It seems some of those fears have come true. In a new report called “The Trouble With Tenure,” the institute cites data from two separate faculty surveys and makes a number of policy recommendations, including giving campus chancellors the ability to lay off faculty for reasons such as significant program reduction or modification, and not just discontinuance.

Other recommendations include directing campuses and departments to develop precise and tailored definitions of professional and public service that include measurable contributions to the community and economy; mandating annual reports from each campus on numbers of tenured and tenure-track faculty, staff, and annual and posttenure reviews; directing individual campuses to departments to adopt stronger posttenure review processes with clear and denied expectations; and directing departments to publicly post tenure criteria.

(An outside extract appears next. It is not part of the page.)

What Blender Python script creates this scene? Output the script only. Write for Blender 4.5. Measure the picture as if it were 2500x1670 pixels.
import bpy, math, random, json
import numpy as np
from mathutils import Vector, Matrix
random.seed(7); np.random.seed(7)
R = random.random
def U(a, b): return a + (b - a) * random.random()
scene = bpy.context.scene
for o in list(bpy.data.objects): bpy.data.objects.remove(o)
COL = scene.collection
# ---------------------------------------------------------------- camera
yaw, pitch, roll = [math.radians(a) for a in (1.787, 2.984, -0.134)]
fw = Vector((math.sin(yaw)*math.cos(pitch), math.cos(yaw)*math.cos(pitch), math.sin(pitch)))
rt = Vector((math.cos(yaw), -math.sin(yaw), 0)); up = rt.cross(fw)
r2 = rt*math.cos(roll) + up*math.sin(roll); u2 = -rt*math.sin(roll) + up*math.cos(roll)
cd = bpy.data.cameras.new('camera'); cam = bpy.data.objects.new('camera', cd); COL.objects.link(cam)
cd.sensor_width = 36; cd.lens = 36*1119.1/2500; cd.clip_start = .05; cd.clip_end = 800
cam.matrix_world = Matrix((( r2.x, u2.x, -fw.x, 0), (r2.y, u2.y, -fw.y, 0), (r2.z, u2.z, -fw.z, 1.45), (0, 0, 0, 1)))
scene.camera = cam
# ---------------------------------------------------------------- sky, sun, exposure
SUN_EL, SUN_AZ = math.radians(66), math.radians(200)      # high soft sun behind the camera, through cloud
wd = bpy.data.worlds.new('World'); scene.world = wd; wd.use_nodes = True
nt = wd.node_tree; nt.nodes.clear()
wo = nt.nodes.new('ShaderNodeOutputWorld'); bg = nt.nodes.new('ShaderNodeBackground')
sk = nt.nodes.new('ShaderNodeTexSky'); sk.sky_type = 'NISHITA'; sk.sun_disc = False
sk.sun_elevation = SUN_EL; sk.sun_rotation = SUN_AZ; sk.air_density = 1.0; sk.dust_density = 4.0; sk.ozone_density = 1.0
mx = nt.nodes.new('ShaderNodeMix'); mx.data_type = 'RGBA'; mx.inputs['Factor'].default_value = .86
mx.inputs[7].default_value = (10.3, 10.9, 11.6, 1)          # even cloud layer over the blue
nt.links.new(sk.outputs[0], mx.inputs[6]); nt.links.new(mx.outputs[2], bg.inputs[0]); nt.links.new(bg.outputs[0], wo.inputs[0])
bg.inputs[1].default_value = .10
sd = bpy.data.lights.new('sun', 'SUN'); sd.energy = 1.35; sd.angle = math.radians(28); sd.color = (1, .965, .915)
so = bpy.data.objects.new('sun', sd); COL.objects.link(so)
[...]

The institute has maintained that it’s simply tracking a significant, live policy issue and says it’s been transparent about its process and data -- including findings that demonstrate the value of tenure to professors.

David Vanness, an associate professor of population health sciences at the University of Wisconsin at Madison and president of the campus chapter of the American Association of University Professors, said via email that the report appeared to “break little ground,” with few exceptions. He said he thought it was clearly timed to influence the University System’s Board of Regents before their meeting next week, in that the institute seems concerned that the board “may not use its full authority granted by [the new tenure law] to fire tenured faculty essentially at will.” The document still “fails to recognize the economic value of tenure, and the need to protect academic freedom against meddling by powerful political and business interests,” he added, as well as the role tenure has played in the rise of the American university over time.